Es ist ein Prozess, der auch einiges an Zeit in Anspruch nehmen kann. Es ist eine Seelenschau, bei der wir uns unserem eigenen „Schatten“ stellen müssen. Schattenarbeit ist eine der wichtigsten Aufgaben, neben der Arbeit am eigenen Ego, wenn wir nach wirklicher Selbstentfaltung und Selbstverwirklichung streben. Ich muss meine Schatten sehen und annehmen bzw. integrieren, um als Mensch ganz zu werden. Wenn wir dies nicht freiwillig und bewusst machen, wird uns wahrscheinlich das Leben durch schmerzhafte Geschehnisse, deutlich darauf aufmerksam machen und manchmal gar zwingen, etwas zu ändern.

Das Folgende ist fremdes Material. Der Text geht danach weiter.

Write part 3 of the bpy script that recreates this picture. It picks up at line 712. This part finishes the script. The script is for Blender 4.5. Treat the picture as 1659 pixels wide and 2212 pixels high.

Herman Hesse (Stufen: Ausgewählte Gedichte, Insel Verlag Frankfurt am Main, 1970)  schreibt in seinem Gedicht „Stufen“ dazu:

„Wie jede Blüte welkt und jede Jugend
 Dem Alter weicht, blüht jede Lebensstufe,
 Blüht jede Weisheit auch und jede Tugend
 Zu ihrer Zeit und darf nicht ewig dauern.
 Es muss das Herz bei jedem Lebensrufe
 Bereit zum Abschied sein und Neubeginne,
 Um sich in Tapferkeit und ohne Trauern
 In andre, neue Bindungen zu geben.
 Und jedem Anfang wohnt ein Zauber inne,
 Der uns beschützt und der uns hilft, zu leben.“

Wir sind so etwas wie Bergsteiger. Wir befinden uns auf halber Höhe am Berg und können schon etwas in die Ferne schauen, aber den Gipfel können wir nur erahnen, denn: „Das Leben wird vorwärts gelebt und rückwärts verstanden“. Alles darf und muss sich dabei organisch entwickeln. Wenn wir es schaffen, aus dem Überlebensmodus in den Schöpfermodus zu wechseln, kann Großartiges in unserem Leben passieren. Wir werden dabei auch immer einen Preis bezahlen müssen, aber der Lohn liegt in der Befreiung der eigenen Lebendigkeit, in die eigene Kraft zu kommen und wieder wirkliche echte Lebensfreude zu erfahren. Es ist ein Weg der Heilung und des eigenen spirituellen Wachstums.

Geh los, spiel deine Melodie und sing dein Lied. Gott schütze dich.